A Problem may be related to multiple Incidents and a Change Request may be related to multiple Problems, Service Requests, and Incidents. Naturally there are also relationships within each of these tables to Users, Teams, Configuration Items, and other essential components of the system.

Available Services and Request Types

Whether or not a particular group of users can request particular services depends on a few things:

  • Their group permissions – for instance, our default internal end users cannot directly create a Change Request, while technical users can. 
  • Which SLA Customer group they belong to and which business services and service offerings are included in all SLAs available to that SLA Customer group. 

Internal customers will submit Service Requests – which can include the purchase of items – to request a standard service, such as onboarding of a new employee or a request for a new software license.  They can submit an Incident to report a problem or an interruption to a business or technical service.   If merited, that incident may lead to the creation of a Problem and/or a Change Request by technical staff.

Service Requests, Incidents, and Change Requests may include a set of tasks that need to be completed before the request can be completed.  Service Requests and Change Requests can also include approval workflows prior to the work being scheduled.

Submission Methods for End Users

The system is designed so that end users can submit a request in one of three ways:

  • By clicking on View My Service Catalog from the End User Interface (EUI).

    Shows how to access the Service Catalog from the EUI
    They can then choose a business service to drill down to the services included, where they see a button to create the appropriate record for the service:

    Image showing the Service Offerings page, with links to create requests related to the listed services, such as audio problems or conference room issues.
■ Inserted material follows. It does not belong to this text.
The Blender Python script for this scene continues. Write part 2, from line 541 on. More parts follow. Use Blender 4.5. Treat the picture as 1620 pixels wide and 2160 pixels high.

  • Create an Incident or Service Request directly and then choose the appropriate service from the service catalog once in the record.

    Shows Service Requests and Incidents on the EUI

  • Select from a configurable set of quick links to create requests for specific services. This lets end users create service requests without the need to know which table is used to store and process the requests.

    Configurable Quick Links are shortcuts to create different types of service requests. These examples include Password Reset, New Employee, New Email Account, and Slow Internet.

Service Requests vs. Change Requests

For some services, it may be unclear whether they should be offered through a service request or a change request. For instance, account provisioning, employee off-boarding or on-boarding, or simple application changes could go under either category. We like to use the criteria that changes that do not require approval are best handled in the service request table, while those that do require approvals or that require careful scheduling belong in the change request table. Approvals are available to both Service Requests and Change Requests, so the services can be configured accordingly. 

SLAs are primarily tied to service requests and incidents, with less weight given to SLA targets for change requests, since changes must often be carefully scheduled during maintenance windows. Thus if you are concerned with measuring turnaround time for standard services, they are generally best handled in service requests.